La jurisprudence admet la présomption de préjudice, dans le cas du trouble commercial, lorsque l’acte vise un concurrent déterminé (arrêt de la Cour de cassation, 25/2/92). Le trouble commercial est le préjudice consistant dans une atteinte à la capacité compétitive du concurrent (arrêt de la Cour de cassation, 22/10/85). Par ex, lorsque l’image d’un concurrent est affaiblie, sa capacité compétitive est atteinte.
Pour se défendre, le défendeur peut rapporter la preuve contraire.
Le troisième élément de la concurrence déloyale : le lien de causalité
Le préjudice invoqué doit résulter des actes déloyaux. Il est parfois difficile de prouver la causalité. Par exemple, une perte de clientèle peut être due à des raisons multiples. Comment peut-on savoir si cette perte est due aux actes déloyaux, et non pas aux comportements personnels de la victime. Cela relève de l’appréciation souveraine du juge.
La distinction action en concurrence déloyale et action en contrefaçon
L’action en contrefaçon permet au titulaire d’un droit de la propriété intellectuelle, d’obtenir la sanction de l’atteinte portée à son droit privatif et elle consacre un monopole juridiquement protégé contre la concurrence
L’action en concurrence déloyale est exercée par un opérateur économique, afin d’obtenir la réparation d’un dommage causé par un acte déloyal d’un concurrent : elle consacre la liberté de concurrence.
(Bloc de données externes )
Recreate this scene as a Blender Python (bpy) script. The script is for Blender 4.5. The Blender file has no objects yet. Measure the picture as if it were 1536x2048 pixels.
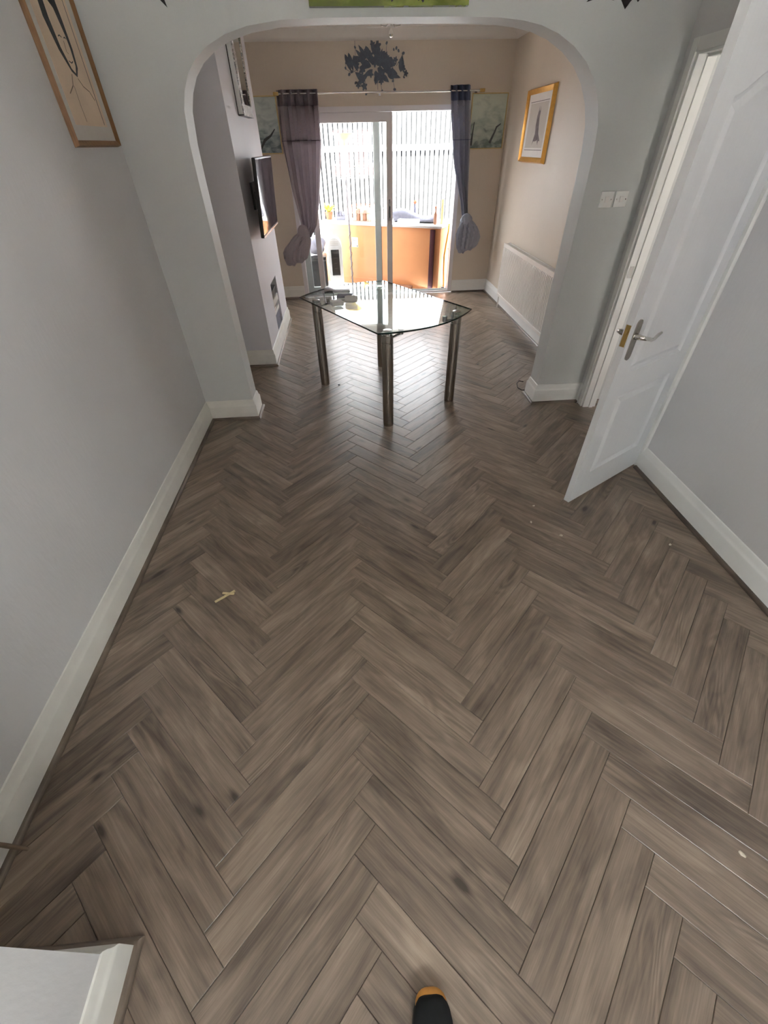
import bpy, bmesh, math, random
from mathutils import Vector, Matrix
from mathutils.geometry import tessellate_polygon

random.seed(7)
C = bpy.context.scene.collection
SC = bpy.context.scene
PI = math.pi

# ------------------------------------------------------------------ camera
F_PX, PITCH, ROLL, YAW, CAM_Z = 827.234, math.radians(41.6748), math.radians(-1.3536), math.radians(3.471), 1.74
fw = Vector((math.sin(YAW) * math.cos(PITCH), math.cos(YAW) * math.cos(PITCH), -math.sin(PITCH)))
rt = Vector((math.cos(YAW), -math.sin(YAW), 0))
up = rt.cross(fw)
r2 = rt * math.cos(ROLL) + up * math.sin(ROLL)
u2 = up * math.cos(ROLL) - rt * math.sin(ROLL)
cd = bpy.data.cameras.new('camera')
cam = bpy.data.objects.new('camera', cd)
C.objects.link(cam)
cd.sensor_fit = 'VERTICAL'
cd.sensor_height = 36.0
cd.lens = F_PX / 2048 * 36.0
cd.clip_start = 0.02
M = Matrix((r2, u2, -fw)).transposed().to_4x4()
M.translation = Vector((0, 0, CAM_Z))
cam.matrix_world = M
SC.camera = cam

# ------------------------------------------------------------------ world, sun, portals, exposure
SKY, SUN, EXPOSURE = 9.0, 30.0, 1.82
w = bpy.data.worlds.new('world')
SC.world = w
w.use_nodes = True
bg = w.node_tree.nodes['Background']
bg.inputs[0].default_value = (0.87, 0.935, 1.0, 1)
bg.inputs[1].default_value = SKY
sd = bpy.data.lights.new('sun', 'SUN')
sd.energy = SUN
sd.angle = math.radians(0.6)
sd.color = (1.0, 0.95, 0.88)
sun = bpy.data.objects.new('sun', sd)
C.objects.link(sun)
sun.rotation_euler = Vector((0.25, 1.0, -1.75)).to_track_quat('-Z', 'Y').to_euler()


def portal(name, loc, sx, sy, direction):
    l = bpy.data.lights.new(name, 'AREA')
    l.shape = 'RECTANGLE'
    l.size, l.size_y = sx, sy
    o = bpy.data.objects.new(name, l)
    C.objects.link(o)
    o.location = loc
    o.rotation_euler = Vector(direction).to_track_quat('-Z', 'Z').to_euler()
    l.cycles.is_portal = True


portal('patio_daylight', (0.42, 7.16, 1.05), 2.3, 2.1, (0, -1, 0))
portal('front_window_daylight', (0.325, -1.61, 1.55), 1.27, 1.12, (0, 1, 0))
portal('hall_daylight', (2.5, -1.61, 1.05), 0.72, 2.12, (0, 1, 0))

vs = SC.view_settings
vs.view_transform = 'Standard'
vs.look = 'None'
vs.exposure = EXPOSURE
vs.gamma = 1.0
vs.use_curve_mapping = False
SC.cycles.use_denoising = True
SC.cycles.max_bounces = 10
SC.cycles.diffuse_bounces = 6
SC.cycles.transparent_max_bounces = 16


# ------------------------------------------------------------------ materials
def srgb(r, g, b):
    f = lambda c: (c / 255 / 12.92) if c <= 10 else ((c / 255 + .055) / 1.055) ** 2.4
    return (f(r), f(g), f(b), 1)


def node_mat(name):
    m = bpy.data.materials.new(name)
    m.use_nodes = True
    nt = m.node_tree
    return m, nt, nt.nodes['Principled BSDF']


def plain(name, col, rough=.5, metal=0., noise=0., scale=20., bump=0., stretch=(1, 1, 1), spec=.5, trans=0., emit=None):
    m, nt, b = node_mat(name)
    N, L = nt.nodes, nt.links
    b.inputs['Base Color'].default_value = col
    b.inputs['Roughness'].default_value = rough
    b.inputs['Metallic'].default_value = metal
    b.inputs['Specular IOR Level'].default_value = spec
    if trans:
        b.inputs['Transmission Weight'].default_value = trans
    tc = N.new('ShaderNodeTexCoord')
    mp = N.new('ShaderNodeMapping')
    mp.inputs['Scale'].default_value = stretch
    L.new(tc.outputs['Object'], mp.inputs[0])
    nz = N.new('ShaderNodeTexNoise')
    nz.inputs['Scale'].default_value = scale
    nz.inputs['Detail'].default_value = 4
    L.new(mp.outputs[0], nz.inputs['Vector'])
    if noise:
        mx = N.new('ShaderNodeMixRGB')
        mx.blend_type = 'MULTIPLY'
        mx.inputs[0].default_value = 1
        mx.inputs[1].default_value = col
        rp = N.new('ShaderNodeMapRange')
        rp.inputs[1].default_value, rp.inputs[2].default_value = .3, .7
        rp.inputs[3].default_value, rp.inputs[4].default_value = 1 - noise, 1 + noise * .4
        L.new(nz.outputs[0], rp.inputs[0])
        L.new(rp.outputs[0], mx.inputs[2])
        L.new(mx.outputs[0], b.inputs['Base Color'])
    if bump:
        bp = N.new('ShaderNodeBump')
        bp.inputs['Strength'].default_value = bump
        bp.inputs['Distance'].default_value = .004
        L.new(nz.outputs[0], bp.inputs['Height'])
        L.new(bp.outputs[0], b.inputs['Normal'])
    return m


def wallpaper(name, col, bump=.35, rough=.55, scale=60., stretch=(1, 1, .35), stain=.06):
    """painted textured paper: fine fibre relief plus faint uneven tone"""
    m, nt, b = node_mat(name)
    N, L = nt.nodes, nt.links
    tc = N.new('ShaderNodeTexCoord')
    mp = N.new('ShaderNodeMapping')
    mp.inputs['Scale'].default_value = stretch
    L.new(tc.outputs['Object'], mp.inputs[0])
    n1 = N.new('ShaderNodeTexNoise')
    n1.inputs['Scale'].default_value = scale
    n1.inputs['Detail'].default_value = 5
    L.new(mp.outputs[0], n1.inputs['Vector'])
    n2 = N.new('ShaderNodeTexNoise')
    n2.inputs['Scale'].default_value = 1.7
    n2.inputs['Detail'].default_value = 3
    L.new(tc.outputs['Object'], n2.inputs['Vector'])
    rp = N.new('ShaderNodeMapRange')
    rp.inputs[1].default_value, rp.inputs[2].default_value = .3, .7
    rp.inputs[3].default_value, rp.inputs[4].default_value = 1 - stain, 1.0
    L.new(n2.outputs[0], rp.inputs[0])
    mx = N.new('ShaderNodeMixRGB')
    mx.blend_type = 'MULTIPLY'
    mx.inputs[0].default_value = 1
    mx.inputs[1].default_value = col
    L.new(rp.outputs[0], mx.inputs[2])
    L.new(mx.outputs[0], b.inputs['Base Color'])
    b.inputs['Roughness'].default_value = rough
    bp = N.new('ShaderNodeBump')
    bp.inputs['Strength'].default_value = bump
    bp.inputs['Distance'].default_value = .003
    L.new(n1.outputs[0], bp.inputs['Height'])
    L.new(bp.outputs[0], b.inputs['Normal'])
    return m


def oak(name, gain=1.0, per_object=True):
    """grey-brown oak laminate: u runs along the plank, v across it"""
    m, nt, b = node_mat(name)
    N, L = nt.nodes, nt.links

    def math_(op, a, c):
        n = N.new('ShaderNodeMath')
        n.operation = op
        for i, x in enumerate((a, c)):
            if isinstance(x, (int, float)):
                n.inputs[i].default_value = x
            else:
                L.new(x, n.inputs[i])
        return n.outputs[0]
    uv = N.new('ShaderNodeUVMap')
    uv.uv_map = 'grain'
    sx = N.new('ShaderNodeSeparateXYZ')
    L.new(uv.outputs[0], sx.inputs[0])
    oi = N.new('ShaderNodeObjectInfo')
    seed = math_('ADD', math_('MULTIPLY', oi.outputs['Random'], 900.0), math_('FLOOR', math_('DIVIDE', sx.outputs[0], 10.0), 0))
    cb = N.new('ShaderNodeCombineXYZ')
    L.new(sx.outputs[0], cb.inputs[0])
    L.new(sx.outputs[1], cb.inputs[1])
    L.new(math_('MULTIPLY', seed, 3.7), cb.inputs[2])

    def noise(scale_vec, scale, detail=4, dist=0., rough=.55):
        mp = N.new('ShaderNodeMapping')
        mp.inputs['Scale'].default_value = scale_vec
        L.new(cb.outputs[0], mp.inputs[0])
        n = N.new('ShaderNodeTexNoise')
        n.inputs['Scale'].default_value = scale
        n.inputs['Detail'].default_value = detail
        n.inputs['Distortion'].default_value = dist
        n.inputs['Roughness'].default_value = rough
        L.new(mp.outputs[0], n.inputs['Vector'])
        return n.outputs[0]
    wn = N.new('ShaderNodeTexWhiteNoise')
    wn.noise_dimensions = '1D'
    L.new(seed, wn.inputs['W'])
    blotch = noise((2.2, 9, 1), 1.6, 3, .6)
    streak = noise((2.0, 55, 1), 1.0, 5, .25)
    fine = noise((7, 260, 1), 1.0, 6, .1, .7)
    # cathedral figure: contour bands of a stretched noise
    figure = noise((1.5, 10, 1), 1.0, 1, .15)
    bands = math_('SINE', math_('MULTIPLY', figure, 95.0), 0)
    fmask = N.new('ShaderNodeMapRange')
    fmask.inputs[1].default_value, fmask.inputs[2].default_value = .52, .68
    L.new(noise((1.6, 7, 1), 1.0, 2, .3), fmask.inputs[0])
    bands = math_('MULTIPLY', bands, math_('MULTIPLY', fmask.outputs[0], .075))
    # knots
    mpk = N.new('ShaderNodeMapping')
    mpk.inputs['Scale'].default_value = (2.6, 7.0, 1)
    L.new(cb.outputs[0], mpk.inputs[0])
    vo = N.new('ShaderNodeTexVoronoi')
    vo.inputs['Scale'].default_value = 1.0
    L.new(mpk.outputs[0], vo.inputs['Vector'])
    kn = N.new('ShaderNodeMapRange')
    kn.inputs[1].default_value, kn.inputs[2].default_value = .02, .15
    kn.inputs[3].default_value, kn.inputs[4].default_value = 1, 0
    L.new(vo.outputs['Distance'], kn.inputs[0])
    kp = math_('MULTIPLY', math_('POWER', kn.outputs[0], 1.8), .46)
    t = math_('ADD', math_('MULTIPLY', blotch, .62), math_('MULTIPLY', streak, .42))
    t = math_('ADD', t, math_('MULTIPLY', fine, .34))
    t = math_('SUBTRACT', t, .06)
    t = math_('ADD', t, math_('MULTIPLY', math_('SUBTRACT', wn.outputs[0], .5), .14))
    t = math_('ADD', t, bands)
    t = math_('SUBTRACT', t, kp)
    cr = N.new('ShaderNodeValToRGB')
    el = cr.color_ramp.elements
    el[0].position, el[1].position = .34, .88
    el[0].color = srgb(58, 49, 41)
    el[1].color = srgb(158, 143, 127)
    e = el.new(.55)
    e.color = srgb(106, 93, 81)
    e = el.new(.68)
    e.color = srgb(128, 114, 100)
    L.new(t, cr.inputs[0])
    # slight pinkish drift per plank
    hue = N.new('ShaderNodeMixRGB')
    hue.blend_type = 'MULTIPLY'
    hue.inputs[2].default_value = (1.03 * gain, .99 * gain, .96 * gain, 1)
    hue.inputs[0].default_value = 1
    L.new(cr.outputs[0], hue.inputs[1])
    L.new(hue.outputs[0], b.inputs['Base Color'])
    rr = N.new('ShaderNodeMapRange')
    rr.inputs[3].default_value, rr.inputs[4].default_value = .36, .50
    L.new(streak, rr.inputs[0])
    L.new(rr.outputs[0], b.inputs['Roughness'])
    b.inputs['Specular IOR Level'].default_value = .6
    b.inputs['Coat Weight'].default_value = .45
    b.inputs['Coat Roughness'].default_value = .22
    bp = N.new('ShaderNodeBump')
    bp.inputs['Strength'].default_value = .25
    bp.inputs['Distance'].default_value = .0006
    L.new(math_('ADD', fine, bands), bp.inputs['Height'])
    L.new(bp.outputs[0], b.inputs['Normal'])
    return m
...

Bien qu’elle repose sur des fondements juridiques différents, l’action en contrefaçon et en concurrence déloyale poursuit des résultats économiques analogues : réparer les dommages subis et interdire certains comportements. L’action en concurrence déloyale peut compléter l’action en contrefaçon si le contrefacteur a commis des actes déloyaux distincts de la contrefaçon. Si les conditions de l’action en contrefaçon ne sont pas réunies, l’action en contrefaçon peut être utilisée. Par exemple, un titulaire d’une marque non déposée en France ne peut pas faire une action en contrefaçon, mais il peut faire une action en concurrence déloyale.